Depuis 48 heures, les indices américains surfent sur l’approbation apparente d’une amorce de tapering (de -10 milliards, à 75 milliards de dollars) dès janvier prochain. Mais cela, c’est ce que les analystes nous balancent presque par réflexe, parce qu’ils ne peuvent faire part de leur scepticisme devant les micros. S’ils osent mettre en doute la logique et la pertinence des réactions du marché, ils passeront pour des idiots.
Alors ils feignent d’avoir tout anticipé, de comprendre le marché « comme s’ils l’avaient fait »… sauf qu’on frôle l’imposture intellectuelle.
Ils occultent totalement un épisode pourtant crucial, survenu entre 20h et 20h01. Les indices américains ont plongé mercredi soir de -0,3% en quelques dixièmes de secondes — afin de déclencher les stops à la vente.
Puis, quelques secondes plus tard, le Dow s’envolait de 100 points en moins de temps qu’il n’en faut pour rafraichir le graphique. Il prenait ensuite carrément 220 points en cinq minutes : les vendeurs — ceux qui avaient programmé des shorts sous le seuil technique des 15 800 — se sont fait littéralement déchirer.
L’essentiel s’est joué en moins d’une minute. Aucun oeil humain n’avait eu le temps de lire ne serait-ce que le premier paragraphe du communiqué de la Fed que le Dow Jones avait déjà repris 1,5% sur ses plus bas.

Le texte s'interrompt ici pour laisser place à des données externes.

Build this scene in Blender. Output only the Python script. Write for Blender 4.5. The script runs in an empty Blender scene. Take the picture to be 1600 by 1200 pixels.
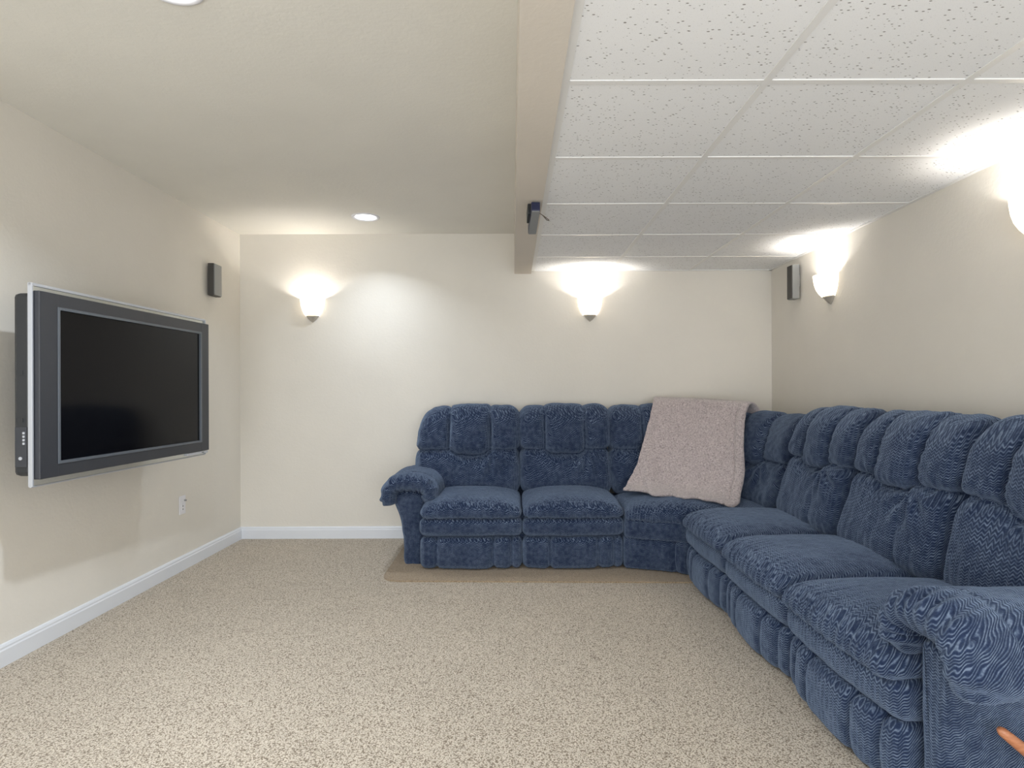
import bpy, bmesh, math, random
import numpy as np
from mathutils import Vector, Matrix, noise
random.seed(7)
PI = math.pi
S = bpy.context.scene
C = bpy.context.collection

# ------------------------------------------------------------------ camera
cam_d = bpy.data.cameras.new('camera'); cam = bpy.data.objects.new('camera', cam_d); C.objects.link(cam)
cam_d.sensor_width = 36; cam_d.lens = 36 * 956 / 1600; cam_d.shift_y = 11 / 1600; cam_d.clip_start = 0.05
EYE = 1.149
cam.location = (0, 0, EYE); cam.rotation_euler = (PI / 2, math.radians(0.2), 0)
S.camera = cam
# ------------------------------------------------------------------ world, exposure
w = bpy.data.worlds.new('world'); S.world = w; w.use_nodes = True
w.node_tree.nodes['Background'].inputs[0].default_value = (0.9, 0.95, 1, 1)
w.node_tree.nodes['Background'].inputs[1].default_value = 0.3
S.view_settings.view_transform = 'Standard'; S.view_settings.look = 'None'
S.view_settings.gamma = 1; S.view_settings.use_curve_mapping = False
S.view_settings.exposure = 0.64
S.cycles.max_bounces = 10; S.cycles.diffuse_bounces = 6; S.cycles.sample_clamp_indirect = 6

def area(name, loc, rot, size, size_y, power, col, shape='RECTANGLE', spread=PI):
    l = bpy.data.lights.new(name, 'AREA'); l.shape = shape; l.size = size
    if shape in ('RECTANGLE', 'ELLIPSE'): l.size_y = size_y
    l.energy = power; l.color = col; l.spread = spread
    o = bpy.data.objects.new(name, l); o.location = loc; o.rotation_euler = rot; C.objects.link(o); return o
# added fill lamps, unseen behind the camera: broad soft light
area('rear_fill', (0, -2.6, 1.45), (math.radians(92), 0, 0), 3.6, 1.7, 52, (0.93, 0.96, 1))
area('rear_upfill', (0, -1.6, 0.7), (math.radians(142), 0, 0), 3.2, 1.4, 46, (0.90, 0.945, 1))

# ------------------------------------------------------------------ materials
def mat(name, col, rough=0.6, metal=0.0, spec=0.5, emit=None, es=0.0):
    m = bpy.data.materials.new(name); m.use_nodes = True
    b = m.node_tree.nodes['Principled BSDF']
    b.inputs['Base Color'].default_value = (*col, 1); b.inputs['Roughness'].default_value = rough
    b.inputs['Metallic'].default_value = metal; b.inputs['Specular IOR Level'].default_value = spec
    if emit: b.inputs['Emission Color'].default_value = (*emit, 1); b.inputs['Emission Strength'].default_value = es
    return m
class NT:
    def __init__(s, m): s.t = m.node_tree; s.b = s.t.nodes['Principled BSDF']; s.out = s.t.nodes['Material Output']
    def n(s, kind, **kw):
        x = s.t.nodes.new(kind)
        for k, v in kw.items(): setattr(x, k, v)
        return x
    def l(s, a, b): s.t.links.new(a, b)
    def math(s, op, a, b=None, c=None):
        x = s.n('ShaderNodeMath', operation=op)
        for i, v in enumerate((a, b, c)):
            if v is None: continue
            if isinstance(v, (int, float)): x.inputs[i].default_value = v
            else: s.l(v, x.inputs[i])
        return x.outputs[0]
    def noise(s, co, scale, detail=2, rough=0.5, dist=0):
        x = s.n('ShaderNodeTexNoise'); x.inputs['Scale'].default_value = scale; x.inputs['Detail'].default_value = detail
        x.inputs['Roughness'].default_value = rough; x.inputs['Distortion'].default_value = dist
        s.l(co, x.inputs['Vector']); return x.outputs[0]
    def ramp(s, f, stops):
        x = s.n('ShaderNodeValToRGB'); e = x.color_ramp.elements
        while len(e) < len(stops): e.new(0.5)
        for el, (p, c) in zip(e, stops): el.position = p; el.color = (*c, 1)
        s.l(f, x.inputs[0]); return x.outputs[0]
    def bump(s, h, strength, dist, prev=None):
        x = s.n('ShaderNodeBump'); x.inputs['Strength'].default_value = strength; x.inputs['Distance'].default_value = dist
        s.l(h, x.inputs['Height'])
        if prev is not None: s.l(prev, x.inputs['Normal'])
        return x.outputs[0]
    def objco(s): return s.n('ShaderNodeTexCoord').outputs['Object']

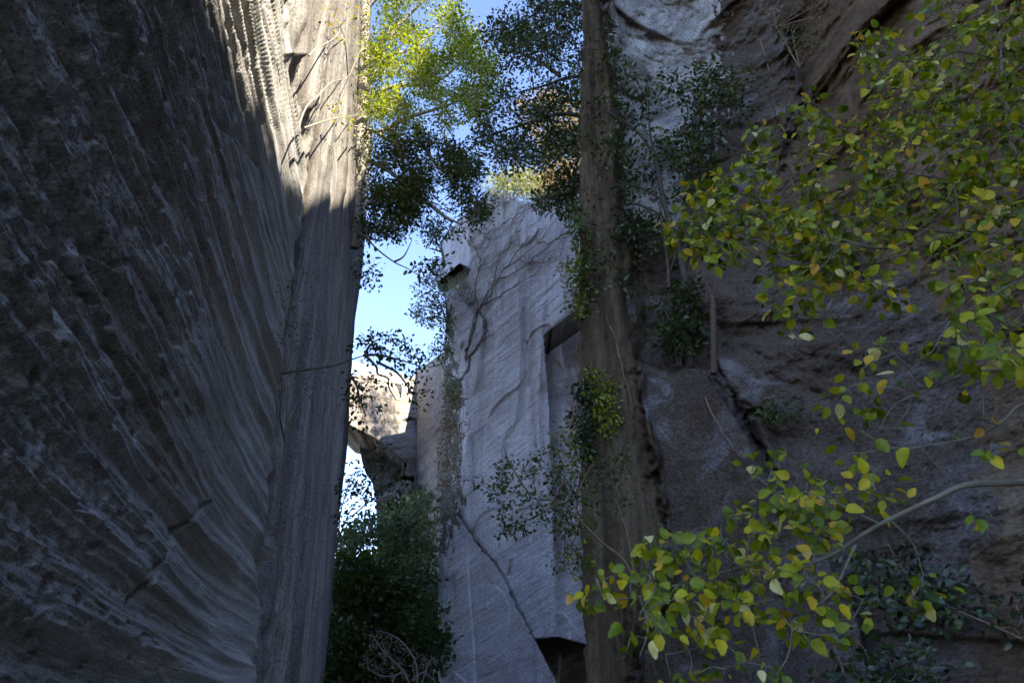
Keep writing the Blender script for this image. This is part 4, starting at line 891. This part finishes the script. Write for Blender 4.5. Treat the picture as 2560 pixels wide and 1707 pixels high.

Cela avant même que Ben Bernanke ne se présente pour la dernière fois devant la presse, avec la ferme intention de ne rien dire qui soit perçu comme déplaisant. Un exercice dans lequel il excelle… et l’arrachage à la hausse des cours s’est poursuivi jusqu’à la clôture, comme si tout avait été soigneusement planifié.
Pourtant, dès les toutes premières minutes qui ont suivi le communiqué de la Fed, c’est bien la hausse des cours qui a conditionné le discours des analystes (qui ne connaissaient alors aucun des détails du texte publié à 20h) — et non le discours de la Fed 40 minutes plus tard… puisque techniquement, tout était déjà plié.
▪ Des chiffres mitigés
Wall Street pouvait toutefois difficilement prolonger le rally haussier de la veille car les chiffres américains de jeudi n’étaient pas flamboyants. Il y a eu notamment un repli de 4,3% des ventes de logements neufs en novembre (troisième baisse consécutive) à un rythme annuel de 4,9 millions — contre cinq millions attendus.
L’indice Philly Fed se hissait vers un score mensuel de 7 : il rate assez nettement l’objectif des 11 attendu par le consensus.
Les inscriptions hebdomadaires au chômage progressaient encore, à 379 000 mi-décembre, confirmant la nette dégradation de la semaine précédente… Cela constitue une « bonne nouvelle » puisque cela éloigne le risque de voir le chômage décroître trop rapidement vers 6,5%.
Par ailleurs, un taux de chômage supérieur à 7% (et 17% dans la « vraie vie ») garantit une modération salariale qui fait bien les affaires des entreprises américaines… jusqu’à ce qu’elles réalisent qu’il ne suffit pas de sauvegarder les marges : il faut à un moment ou un autre trouver des acheteurs solvables.
Peu importe alors que la Fed revoie à la hausse son estimation du PIB américain (la fourchette est rehaussée de 2,8% à 3,2% contre 2,9% à 3,1% en septembre). En effet, cette croissance ne sera créatrice ni d’emploi ni de chiffre d’affaires pour les entreprises : le scénario qui se profile pour 2014 ressemble de plus en plus à de la déflation.
Et avec 20 ans d’historique de crise de croissance au Japon, nous savons une chose de façon certaine : le recours massif à planche à billets, ça fonctionne peut-être lorsqu’il s’agit de gonfler des bulles obligataires… mais ça ne marche pas contre la déflation.